The week in higher education

April 15, 2010

The brilliant University Challenge contestant who becomes an unlikely heart-throb is now a regular fixture on the news merry-go-round. So too are stories about the disappointment that awaited previous winners, including John Burke, whose team from The Open University won in 1999 and who is now a postman. This year, the Daily Mail focused on 2009's starlet, Gail Trimble, leader of the winning team from Corpus Christi College, Oxford, which was later disqualified. The paper cited her as evidence of the disappointment that may await this year's darling, Alex Guttenplan, winner with Emmanuel College, Cambridge. "So stunning was Ms Trimble's performance that she thrust herself into the limelight and had to turn down requests to pose for a lads' magazine," it said on 7 April. "She did not relish the attention, and has retreated into the academic world."

The long-haul life demanded by the academic conference circuit proved too much for one lecturer, who woke up in a hangar following a transatlantic flight. Kris Lines, lecturer in sports law at Staffordshire University, was woken by a mechanic 90 minutes after his flight landed in Vancouver, where he was due to speak at a conference. "I was dead to the world," he said on 9 April.

Football fans regularly grapple with the same problems as quantum physicists, it has been suggested. Writing on 10 April, comic Dara O Briain says that in football, as in quantum mechanics, "much is made of the moment when all the potential outcomes of something, the location of a photon of light, say, must reduce down to just one when a measurement is made". "This is high-powered stuff for physicists. It is, however, everyday talk for the average football fan," he adds. "We manage to keep all manner of different realities floating in our minds at all times. If only he'd passed to the man on the left, if only he'd remained injury free, if only he'd kept his pants on. That kind of stuff."

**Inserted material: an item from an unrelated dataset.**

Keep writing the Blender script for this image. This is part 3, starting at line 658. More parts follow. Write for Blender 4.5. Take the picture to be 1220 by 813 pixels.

The barbed tongue of David Starkey was coaxed into action by Times Higher Education's own Laurie Taylor, when the historian made some pithy remarks about the looks, work and names of his female peers. In a forthcoming television interview with the THE columnist, Dr Starkey likens women historians' books to "historical Mills & Boon", and observes that the academics are usually "quite pretty" and most have names that "begin and end with 'A'". Amanda Vickery, professor of history at Royal Holloway, University of London, responded on 11 April that his comments "can only be envy, as he can be charming face to face".

The decision by their party to remain silent on tuition fees until after the general election has not stopped one in four Labour parliamentary candidates signing a petition opposing any increase. It was reported on 11 April that almost a quarter of Labour's candidates - 177 - are "defying the government's refusal to state a policy" on the issue. The National Union of Students has pledged to lobby its members to support only candidates who agree that the fee cap should not rise.

An attempted coup at the Royal Institution failed this week, when members voted overwhelmingly to reject rebels' proposals to oust its governing council. The secret ballot on 13 April was instigated by supporters of Baroness Greenfield, who was made redundant in January after 12 years as director of the 211-year-old institution following allegations that she had left it in a precarious financial position.

"How geeks inherited the earth," The Guardian said on 13 April, as it asked scientists to explain why they are now "cool". First up was Brian Cox, professor of particle physics at the University of Manchester. He said: "There is a recognition that the real world is more rich, beautiful and satisfying than the vacuous meanderings of pseudoscience ... If my unscientific feeling is right, then these gentle shifts may herald a new golden age of science in the UK." Times Higher Education columnist Kevin Fong, lecturer in physiology at University College London, added: "This is science's time. The community is stronger than ever."